The BOV helps, but not how you think. Every factory car, and every professional drag car uses its wastegate pressure from before the throttle, and 90 percent of those use the pressure tapped from the turbo cover itself.
Back to the pressure in the intske tubes. Remeber these are centrifugal compressors, not positive displacement. Turbos are loaded or working when they move air. Whenever airflow stops, the turbo experiances a RISE in rpm due to a lack of load. We use the vacuum cleaner as a basic example. When the inlet on the vacuum is open, motor RPM is low, when the inlet is blocked, RPM us high.
The BOV is a turbo shaft speed reducer because it keeps airflow moving through the turbo, keeping shaft speed low and safe. How you have the wastegate now, your refrencing what the intake is seeing, not what the turbo is outputting. You could easily be 1/3 throttle, and the poor turbo has little airflow and a decent exhaust flow with the wastegate still being stuck shut, which can create very very high turbo shaft RPM.

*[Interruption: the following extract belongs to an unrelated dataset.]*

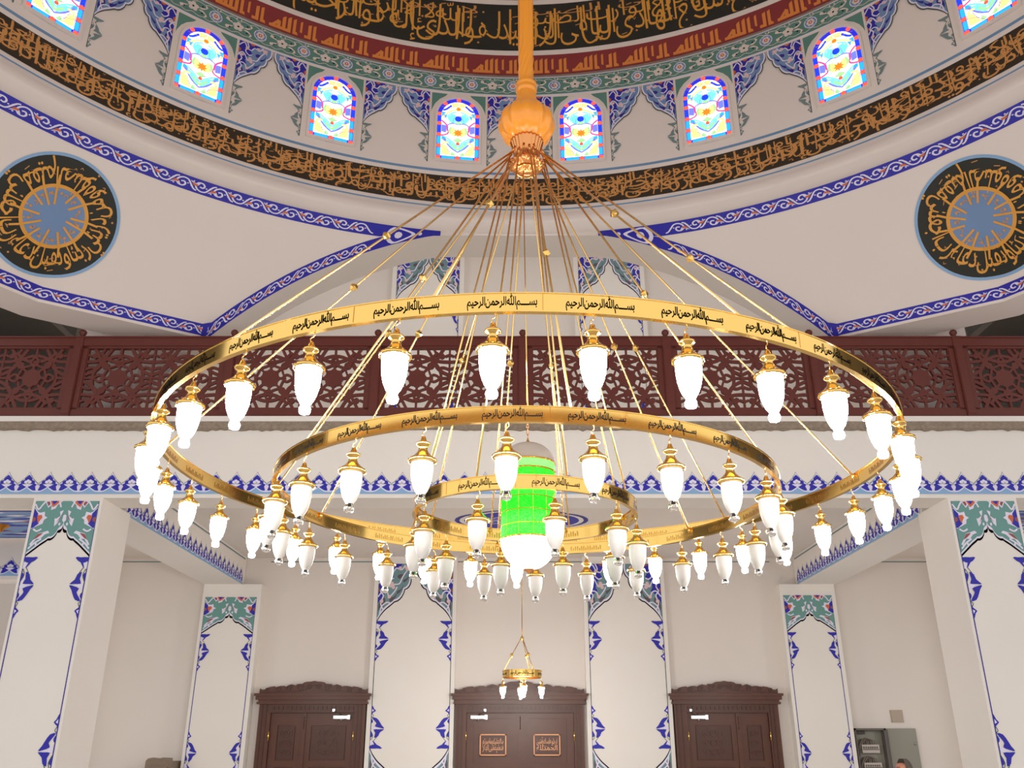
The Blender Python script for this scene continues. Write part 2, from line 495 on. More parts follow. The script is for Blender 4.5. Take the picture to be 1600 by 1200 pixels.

The turbo needs out a set amount of air pressure into the intake duct, and no more. When we tune, we creep up on boost to set a proper, yet limited amount of pressure in the duct which is being controlled by the wastegate seeing duct pressure. You put a valve (throttle) between the controlling mechanism and its signal. Its like putting a switch an electrical signal, your cutting off the good information when you close the throttle, and actually feeding it bad (vacuum) that it should never see.
There is every disadvantage to how you have it, with zero performance advantage.